+++ DATASET EXTRACT
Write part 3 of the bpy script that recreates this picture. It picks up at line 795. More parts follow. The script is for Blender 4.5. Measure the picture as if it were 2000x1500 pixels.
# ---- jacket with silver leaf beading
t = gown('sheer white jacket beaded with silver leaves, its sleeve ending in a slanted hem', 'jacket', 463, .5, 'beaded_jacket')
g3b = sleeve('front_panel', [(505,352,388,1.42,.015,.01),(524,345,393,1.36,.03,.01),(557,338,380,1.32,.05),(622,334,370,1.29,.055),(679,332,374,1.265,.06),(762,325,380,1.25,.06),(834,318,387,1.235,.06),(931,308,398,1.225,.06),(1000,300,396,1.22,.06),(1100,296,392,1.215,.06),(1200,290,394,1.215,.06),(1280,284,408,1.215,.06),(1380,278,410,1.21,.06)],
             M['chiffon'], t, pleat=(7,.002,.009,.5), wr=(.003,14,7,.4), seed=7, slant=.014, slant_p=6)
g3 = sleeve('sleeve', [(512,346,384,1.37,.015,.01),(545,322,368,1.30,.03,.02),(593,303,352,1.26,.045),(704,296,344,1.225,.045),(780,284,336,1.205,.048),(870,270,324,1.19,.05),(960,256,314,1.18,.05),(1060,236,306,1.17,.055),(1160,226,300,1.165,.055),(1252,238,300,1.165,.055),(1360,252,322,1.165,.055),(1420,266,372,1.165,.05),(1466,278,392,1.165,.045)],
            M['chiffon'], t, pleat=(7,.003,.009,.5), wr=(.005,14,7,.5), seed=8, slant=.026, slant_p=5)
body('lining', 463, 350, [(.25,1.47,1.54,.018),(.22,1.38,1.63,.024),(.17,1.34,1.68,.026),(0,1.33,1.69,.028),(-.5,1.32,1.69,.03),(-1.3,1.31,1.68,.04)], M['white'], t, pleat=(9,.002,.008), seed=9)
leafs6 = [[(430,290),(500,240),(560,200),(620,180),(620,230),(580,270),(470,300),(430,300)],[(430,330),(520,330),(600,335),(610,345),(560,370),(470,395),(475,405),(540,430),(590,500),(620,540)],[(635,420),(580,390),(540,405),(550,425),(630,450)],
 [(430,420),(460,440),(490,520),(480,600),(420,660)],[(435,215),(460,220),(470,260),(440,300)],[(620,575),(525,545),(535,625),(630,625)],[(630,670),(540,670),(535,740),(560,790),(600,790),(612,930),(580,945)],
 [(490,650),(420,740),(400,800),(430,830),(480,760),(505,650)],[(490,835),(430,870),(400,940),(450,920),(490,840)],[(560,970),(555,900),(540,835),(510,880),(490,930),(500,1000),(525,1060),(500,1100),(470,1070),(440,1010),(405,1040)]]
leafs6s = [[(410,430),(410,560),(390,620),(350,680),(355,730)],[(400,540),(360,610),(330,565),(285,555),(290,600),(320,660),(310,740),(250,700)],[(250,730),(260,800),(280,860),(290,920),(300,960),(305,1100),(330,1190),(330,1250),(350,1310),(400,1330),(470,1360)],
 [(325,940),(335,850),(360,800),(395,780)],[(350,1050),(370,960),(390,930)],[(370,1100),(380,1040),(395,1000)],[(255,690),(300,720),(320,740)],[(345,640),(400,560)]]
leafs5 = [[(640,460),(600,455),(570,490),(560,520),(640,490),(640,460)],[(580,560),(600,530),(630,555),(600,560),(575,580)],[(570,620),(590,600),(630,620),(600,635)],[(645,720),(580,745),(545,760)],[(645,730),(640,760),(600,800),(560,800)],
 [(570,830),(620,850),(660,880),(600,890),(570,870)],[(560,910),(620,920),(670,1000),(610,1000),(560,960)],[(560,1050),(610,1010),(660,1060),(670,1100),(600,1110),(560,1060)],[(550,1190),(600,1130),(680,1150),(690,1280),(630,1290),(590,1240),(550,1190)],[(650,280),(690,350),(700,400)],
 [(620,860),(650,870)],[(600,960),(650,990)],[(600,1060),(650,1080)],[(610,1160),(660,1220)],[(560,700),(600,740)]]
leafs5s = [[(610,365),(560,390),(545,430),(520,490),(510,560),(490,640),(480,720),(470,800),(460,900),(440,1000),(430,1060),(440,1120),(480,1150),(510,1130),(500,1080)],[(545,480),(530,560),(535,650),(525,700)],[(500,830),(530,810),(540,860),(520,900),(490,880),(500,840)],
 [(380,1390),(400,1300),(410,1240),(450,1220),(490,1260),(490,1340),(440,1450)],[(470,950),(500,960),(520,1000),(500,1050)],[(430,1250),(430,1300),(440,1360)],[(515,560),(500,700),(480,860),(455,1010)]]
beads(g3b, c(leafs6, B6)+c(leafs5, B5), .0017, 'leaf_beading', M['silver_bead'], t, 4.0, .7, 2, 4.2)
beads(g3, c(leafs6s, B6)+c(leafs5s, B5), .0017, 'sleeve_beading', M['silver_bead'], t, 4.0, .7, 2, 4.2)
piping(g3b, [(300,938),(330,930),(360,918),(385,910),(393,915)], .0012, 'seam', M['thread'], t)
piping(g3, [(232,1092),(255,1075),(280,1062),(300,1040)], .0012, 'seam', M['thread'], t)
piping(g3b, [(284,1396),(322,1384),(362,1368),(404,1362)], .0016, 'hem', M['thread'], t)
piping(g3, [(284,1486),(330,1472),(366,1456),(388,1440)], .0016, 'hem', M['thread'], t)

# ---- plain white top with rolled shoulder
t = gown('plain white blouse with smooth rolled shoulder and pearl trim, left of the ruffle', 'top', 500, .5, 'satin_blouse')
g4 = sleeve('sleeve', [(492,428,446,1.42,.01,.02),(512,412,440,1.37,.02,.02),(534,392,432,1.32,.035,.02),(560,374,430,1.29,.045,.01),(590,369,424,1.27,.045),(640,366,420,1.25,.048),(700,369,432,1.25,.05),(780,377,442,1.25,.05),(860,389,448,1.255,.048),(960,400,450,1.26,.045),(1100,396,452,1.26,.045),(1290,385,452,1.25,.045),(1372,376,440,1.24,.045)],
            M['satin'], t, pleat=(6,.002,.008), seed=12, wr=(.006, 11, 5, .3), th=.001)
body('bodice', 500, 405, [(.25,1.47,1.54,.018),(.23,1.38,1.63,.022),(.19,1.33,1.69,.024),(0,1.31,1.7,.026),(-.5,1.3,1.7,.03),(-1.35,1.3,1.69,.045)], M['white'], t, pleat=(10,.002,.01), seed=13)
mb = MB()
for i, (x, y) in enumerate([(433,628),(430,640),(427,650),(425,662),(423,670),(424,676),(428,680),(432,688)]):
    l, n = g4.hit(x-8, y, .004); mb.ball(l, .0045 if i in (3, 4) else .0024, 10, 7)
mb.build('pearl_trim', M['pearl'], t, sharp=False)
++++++
* _SHORT TASK_
Reproduce the complete set of lines precisely as supplied.

* _RESULT OF THE TASK_
Write part 3 of the bpy script that recreates this picture. It picks up at line 795. More parts follow. The script is for Blender 4.5. Measure the picture as if it were 2000x1500 pixels.
# ---- jacket with silver leaf beading
t = gown('sheer white jacket beaded with silver leaves, its sleeve ending in a slanted hem', 'jacket', 463, .5, 'beaded_jacket')
g3b = sleeve('front_panel', [(505,352,388,1.42,.015,.01),(524,345,393,1.36,.03,.01),(557,338,380,1.32,.05),(622,334,370,1.29,.055),(679,332,374,1.265,.06),(762,325,380,1.25,.06),(834,318,387,1.235,.06),(931,308,398,1.225,.06),(1000,300,396,1.22,.06),(1100,296,392,1.215,.06),(1200,290,394,1.215,.06),(1280,284,408,1.215,.06),(1380,278,410,1.21,.06)],
             M['chiffon'], t, pleat=(7,.002,.009,.5), wr=(.003,14,7,.4), seed=7, slant=.014, slant_p=6)
g3 = sleeve('sleeve', [(512,346,384,1.37,.015,.01),(545,322,368,1.30,.03,.02),(593,303,352,1.26,.045),(704,296,344,1.225,.045),(780,284,336,1.205,.048),(870,270,324,1.19,.05),(960,256,314,1.18,.05),(1060,236,306,1.17,.055),(1160,226,300,1.165,.055),(1252,238,300,1.165,.055),(1360,252,322,1.165,.055),(1420,266,372,1.165,.05),(1466,278,392,1.165,.045)],
            M['chiffon'], t, pleat=(7,.003,.009,.5), wr=(.005,14,7,.5), seed=8, slant=.026, slant_p=5)
body('lining', 463, 350, [(.25,1.47,1.54,.018),(.22,1.38,1.63,.024),(.17,1.34,1.68,.026),(0,1.33,1.69,.028),(-.5,1.32,1.69,.03),(-1.3,1.31,1.68,.04)], M['white'], t, pleat=(9,.002,.008), seed=9)
leafs6 = [[(430,290),(500,240),(560,200),(620,180),(620,230),(580,270),(470,300),(430,300)],[(430,330),(520,330),(600,335),(610,345),(560,370),(470,395),(475,405),(540,430),(590,500),(620,540)],[(635,420),(580,390),(540,405),(550,425),(630,450)],
 [(430,420),(460,440),(490,520),(480,600),(420,660)],[(435,215),(460,220),(470,260),(440,300)],[(620,575),(525,545),(535,625),(630,625)],[(630,670),(540,670),(535,740),(560,790),(600,790),(612,930),(580,945)],
 [(490,650),(420,740),(400,800),(430,830),(480,760),(505,650)],[(490,835),(430,870),(400,940),(450,920),(490,840)],[(560,970),(555,900),(540,835),(510,880),(490,930),(500,1000),(525,1060),(500,1100),(470,1070),(440,1010),(405,1040)]]
leafs6s = [[(410,430),(410,560),(390,620),(350,680),(355,730)],[(400,540),(360,610),(330,565),(285,555),(290,600),(320,660),(310,740),(250,700)],[(250,730),(260,800),(280,860),(290,920),(300,960),(305,1100),(330,1190),(330,1250),(350,1310),(400,1330),(470,1360)],
 [(325,940),(335,850),(360,800),(395,780)],[(350,1050),(370,960),(390,930)],[(370,1100),(380,1040),(395,1000)],[(255,690),(300,720),(320,740)],[(345,640),(400,560)]]
leafs5 = [[(640,460),(600,455),(570,490),(560,520),(640,490),(640,460)],[(580,560),(600,530),(630,555),(600,560),(575,580)],[(570,620),(590,600),(630,620),(600,635)],[(645,720),(580,745),(545,760)],[(645,730),(640,760),(600,800),(560,800)],
 [(570,830),(620,850),(660,880),(600,890),(570,870)],[(560,910),(620,920),(670,1000),(610,1000),(560,960)],[(560,1050),(610,1010),(660,1060),(670,1100),(600,1110),(560,1060)],[(550,1190),(600,1130),(680,1150),(690,1280),(630,1290),(590,1240),(550,1190)],[(650,280),(690,350),(700,400)],
 [(620,860),(650,870)],[(600,960),(650,990)],[(600,1060),(650,1080)],[(610,1160),(660,1220)],[(560,700),(600,740)]]
leafs5s = [[(610,365),(560,390),(545,430),(520,490),(510,560),(490,640),(480,720),(470,800),(460,900),(440,1000),(430,1060),(440,1120),(480,1150),(510,1130),(500,1080)],[(545,480),(530,560),(535,650),(525,700)],[(500,830),(530,810),(540,860),(520,900),(490,880),(500,840)],
 [(380,1390),(400,1300),(410,1240),(450,1220),(490,1260),(490,1340),(440,1450)],[(470,950),(500,960),(520,1000),(500,1050)],[(430,1250),(430,1300),(440,1360)],[(515,560),(500,700),(480,860),(455,1010)]]
beads(g3b, c(leafs6, B6)+c(leafs5, B5), .0017, 'leaf_beading', M['silver_bead'], t, 4.0, .7, 2, 4.2)
beads(g3, c(leafs6s, B6)+c(leafs5s, B5), .0017, 'sleeve_beading', M['silver_bead'], t, 4.0, .7, 2, 4.2)
piping(g3b, [(300,938),(330,930),(360,918),(385,910),(393,915)], .0012, 'seam', M['thread'], t)
piping(g3, [(232,1092),(255,1075),(280,1062),(300,1040)], .0012, 'seam', M['thread'], t)
piping(g3b, [(284,1396),(322,1384),(362,1368),(404,1362)], .0016, 'hem', M['thread'], t)
piping(g3, [(284,1486),(330,1472),(366,1456),(388,1440)], .0016, 'hem', M['thread'], t)

# ---- plain white top with rolled shoulder
t = gown('plain white blouse with smooth rolled shoulder and pearl trim, left of the ruffle', 'top', 500, .5, 'satin_blouse')
g4 = sleeve('sleeve', [(492,428,446,1.42,.01,.02),(512,412,440,1.37,.02,.02),(534,392,432,1.32,.035,.02),(560,374,430,1.29,.045,.01),(590,369,424,1.27,.045),(640,366,420,1.25,.048),(700,369,432,1.25,.05),(780,377,442,1.25,.05),(860,389,448,1.255,.048),(960,400,450,1.26,.045),(1100,396,452,1.26,.045),(1290,385,452,1.25,.045),(1372,376,440,1.24,.045)],
            M['satin'], t, pleat=(6,.002,.008), seed=12, wr=(.006, 11, 5, .3), th=.001)
body('bodice', 500, 405, [(.25,1.47,1.54,.018),(.23,1.38,1.63,.022),(.19,1.33,1.69,.024),(0,1.31,1.7,.026),(-.5,1.3,1.7,.03),(-1.35,1.3,1.69,.045)], M['white'], t, pleat=(10,.002,.01), seed=13)
mb = MB()
for i, (x, y) in enumerate([(433,628),(430,640),(427,650),(425,662),(423,670),(424,676),(428,680),(432,688)]):
    l, n = g4.hit(x-8, y, .004); mb.ball(l, .0045 if i in (3, 4) else .0024, 10, 7)
mb.build('pearl_trim', M['pearl'], t, sharp=False)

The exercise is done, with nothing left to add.